I was just trying to point out that even if a np-complete program was proven to 
be solvable in p-time, there still would be problems that would take much 
longer to solve.  And some of them might look like np-complete problems to the 
casual onlooker.

For instance the SAT problem asks only if a certain logical formula has a 
solution (that is, a True solution).  At this time, in the worse case the 
solution to this problem for n variables could take more than 2^n 'steps' to 
complete, which is the same time it would take to try every possible 
combination of  logical (True or False) values in the formula.

Let's say that a method (might as well say my method) produces a solution to 
the SAT problem where even the worse cases can be determined in polynomial time.

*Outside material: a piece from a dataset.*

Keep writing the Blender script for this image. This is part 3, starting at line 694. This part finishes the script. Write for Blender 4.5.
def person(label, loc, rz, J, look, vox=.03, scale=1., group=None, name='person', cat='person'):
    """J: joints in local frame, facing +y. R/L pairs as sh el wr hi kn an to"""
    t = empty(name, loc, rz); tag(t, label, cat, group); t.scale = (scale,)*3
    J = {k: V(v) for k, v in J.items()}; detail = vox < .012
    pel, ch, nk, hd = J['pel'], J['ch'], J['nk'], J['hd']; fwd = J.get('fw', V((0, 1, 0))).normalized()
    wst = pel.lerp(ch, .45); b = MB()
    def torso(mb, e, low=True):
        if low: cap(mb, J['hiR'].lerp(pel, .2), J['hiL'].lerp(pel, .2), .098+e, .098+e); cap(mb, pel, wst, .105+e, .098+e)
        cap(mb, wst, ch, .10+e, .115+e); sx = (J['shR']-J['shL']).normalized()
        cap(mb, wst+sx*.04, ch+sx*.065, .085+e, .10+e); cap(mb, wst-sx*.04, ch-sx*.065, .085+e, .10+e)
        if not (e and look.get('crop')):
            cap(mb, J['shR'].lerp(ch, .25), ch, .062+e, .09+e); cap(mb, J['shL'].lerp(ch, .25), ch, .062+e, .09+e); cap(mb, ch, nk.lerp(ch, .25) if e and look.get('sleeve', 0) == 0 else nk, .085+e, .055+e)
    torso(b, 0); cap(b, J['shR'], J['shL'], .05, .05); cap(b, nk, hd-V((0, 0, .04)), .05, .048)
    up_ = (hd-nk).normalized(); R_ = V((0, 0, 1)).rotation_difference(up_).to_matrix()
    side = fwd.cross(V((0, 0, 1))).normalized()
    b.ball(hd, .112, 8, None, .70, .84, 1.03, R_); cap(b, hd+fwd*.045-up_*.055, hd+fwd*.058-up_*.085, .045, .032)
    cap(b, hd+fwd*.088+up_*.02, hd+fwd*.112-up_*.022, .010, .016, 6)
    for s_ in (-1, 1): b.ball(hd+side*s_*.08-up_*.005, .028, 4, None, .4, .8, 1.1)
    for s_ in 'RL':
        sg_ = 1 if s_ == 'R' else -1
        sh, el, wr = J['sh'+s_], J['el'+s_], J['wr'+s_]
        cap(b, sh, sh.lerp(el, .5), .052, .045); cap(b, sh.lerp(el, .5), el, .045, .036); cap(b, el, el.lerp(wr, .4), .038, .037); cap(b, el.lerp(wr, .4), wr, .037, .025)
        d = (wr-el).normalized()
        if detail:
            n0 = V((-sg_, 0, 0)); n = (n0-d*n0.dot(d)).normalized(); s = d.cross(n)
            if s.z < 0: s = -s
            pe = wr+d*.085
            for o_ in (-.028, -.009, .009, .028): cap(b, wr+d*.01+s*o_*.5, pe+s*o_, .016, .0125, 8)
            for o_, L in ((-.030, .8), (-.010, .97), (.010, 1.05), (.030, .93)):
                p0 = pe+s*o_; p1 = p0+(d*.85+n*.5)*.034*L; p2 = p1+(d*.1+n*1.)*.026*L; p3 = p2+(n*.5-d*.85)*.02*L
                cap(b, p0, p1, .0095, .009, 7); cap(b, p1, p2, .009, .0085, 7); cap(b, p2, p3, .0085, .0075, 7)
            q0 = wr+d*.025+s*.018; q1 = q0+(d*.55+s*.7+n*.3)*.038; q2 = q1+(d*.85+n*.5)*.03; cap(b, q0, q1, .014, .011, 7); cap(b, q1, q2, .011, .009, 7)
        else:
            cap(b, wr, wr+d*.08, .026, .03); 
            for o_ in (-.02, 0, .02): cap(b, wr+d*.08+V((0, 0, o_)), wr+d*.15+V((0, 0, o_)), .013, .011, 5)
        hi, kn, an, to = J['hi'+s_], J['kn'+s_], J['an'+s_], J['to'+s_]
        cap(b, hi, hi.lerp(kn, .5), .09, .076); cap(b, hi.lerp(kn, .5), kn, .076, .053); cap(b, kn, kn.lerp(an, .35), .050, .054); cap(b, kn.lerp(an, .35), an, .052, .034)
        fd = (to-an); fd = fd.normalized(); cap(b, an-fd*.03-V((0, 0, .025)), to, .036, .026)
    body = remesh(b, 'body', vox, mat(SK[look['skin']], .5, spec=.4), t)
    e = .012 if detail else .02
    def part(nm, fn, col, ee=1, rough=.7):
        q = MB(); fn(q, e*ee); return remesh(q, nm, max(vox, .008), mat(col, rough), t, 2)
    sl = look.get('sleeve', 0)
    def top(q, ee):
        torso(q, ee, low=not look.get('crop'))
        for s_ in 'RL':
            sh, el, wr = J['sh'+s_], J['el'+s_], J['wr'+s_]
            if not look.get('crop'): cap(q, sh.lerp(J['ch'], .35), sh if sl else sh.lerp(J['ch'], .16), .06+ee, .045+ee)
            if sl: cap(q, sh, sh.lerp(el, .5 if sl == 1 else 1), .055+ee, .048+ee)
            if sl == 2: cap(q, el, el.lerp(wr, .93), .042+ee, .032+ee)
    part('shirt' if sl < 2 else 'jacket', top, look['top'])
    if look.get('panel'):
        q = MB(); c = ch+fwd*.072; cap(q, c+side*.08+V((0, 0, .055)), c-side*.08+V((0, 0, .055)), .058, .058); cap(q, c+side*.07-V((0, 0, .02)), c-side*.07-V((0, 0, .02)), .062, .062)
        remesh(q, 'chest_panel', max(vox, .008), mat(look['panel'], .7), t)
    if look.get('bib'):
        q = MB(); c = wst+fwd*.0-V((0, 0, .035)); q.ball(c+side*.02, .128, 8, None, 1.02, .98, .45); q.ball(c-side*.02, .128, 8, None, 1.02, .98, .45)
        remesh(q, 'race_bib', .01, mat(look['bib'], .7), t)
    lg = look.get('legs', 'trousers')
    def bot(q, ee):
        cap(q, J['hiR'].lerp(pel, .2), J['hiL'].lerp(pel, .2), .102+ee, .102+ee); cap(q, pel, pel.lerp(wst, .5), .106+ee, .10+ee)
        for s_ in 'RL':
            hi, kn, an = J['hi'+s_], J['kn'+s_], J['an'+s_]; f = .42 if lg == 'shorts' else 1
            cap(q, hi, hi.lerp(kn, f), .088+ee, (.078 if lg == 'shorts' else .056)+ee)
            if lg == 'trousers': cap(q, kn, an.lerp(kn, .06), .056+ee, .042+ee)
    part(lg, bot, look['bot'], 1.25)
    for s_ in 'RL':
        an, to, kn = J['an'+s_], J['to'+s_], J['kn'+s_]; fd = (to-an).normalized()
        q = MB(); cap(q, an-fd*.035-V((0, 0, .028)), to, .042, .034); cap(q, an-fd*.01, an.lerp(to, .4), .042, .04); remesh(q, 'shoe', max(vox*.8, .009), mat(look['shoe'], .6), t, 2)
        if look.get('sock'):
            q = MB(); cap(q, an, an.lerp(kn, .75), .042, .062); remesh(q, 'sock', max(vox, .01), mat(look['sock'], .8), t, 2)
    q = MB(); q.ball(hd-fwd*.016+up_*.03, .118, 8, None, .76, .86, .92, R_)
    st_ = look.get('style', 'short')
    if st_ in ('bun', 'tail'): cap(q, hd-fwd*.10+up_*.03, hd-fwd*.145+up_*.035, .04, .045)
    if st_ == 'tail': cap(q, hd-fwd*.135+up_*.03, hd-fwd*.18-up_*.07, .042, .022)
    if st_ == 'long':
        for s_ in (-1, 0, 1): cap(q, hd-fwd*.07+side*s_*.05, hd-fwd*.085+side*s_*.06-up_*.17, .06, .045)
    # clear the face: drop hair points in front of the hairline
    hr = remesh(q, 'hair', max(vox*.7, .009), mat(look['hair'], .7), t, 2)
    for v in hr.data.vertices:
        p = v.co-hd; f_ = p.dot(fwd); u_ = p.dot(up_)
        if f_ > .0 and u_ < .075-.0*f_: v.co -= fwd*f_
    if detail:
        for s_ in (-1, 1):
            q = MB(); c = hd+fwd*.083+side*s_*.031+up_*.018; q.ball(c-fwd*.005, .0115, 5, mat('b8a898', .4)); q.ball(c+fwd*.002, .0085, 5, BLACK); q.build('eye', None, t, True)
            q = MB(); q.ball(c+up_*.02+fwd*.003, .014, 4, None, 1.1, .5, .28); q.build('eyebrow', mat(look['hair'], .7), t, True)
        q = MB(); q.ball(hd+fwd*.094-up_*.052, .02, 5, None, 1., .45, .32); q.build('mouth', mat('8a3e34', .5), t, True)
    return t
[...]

Now let's say that the problem is not to determine whether or not there is a 
solution or not, but to output every possible combination of values for a 
logical formula and give the logical result as well.  Since there are 2^n 
combinations for a formula of n distinct logical variables, the output would 
have to take more than 2^n 'steps'.  So even supposing the np-complete problem 
could be solved in polynomial time, there are still problems that cannot be 
completed in polynomial time.

Interestingly, if a polynomial time solution to the SAT problem was found, it 
might be possible to output a couple of formulas that could define all of the 
true and all of the false combinations without distinctly outputting every one 
separately.  However, the problem I defined above specifically called for each 
possible combination to be output and therefore it cannot be solved in 
polynomial time -by definition-.  This is a trivial example, but it shows that 
there are problems that cannot be solved in polynomial time, and because this 
problem has something in common with the np-complete problem of Satisfiability, 
some people might be confused by the problem.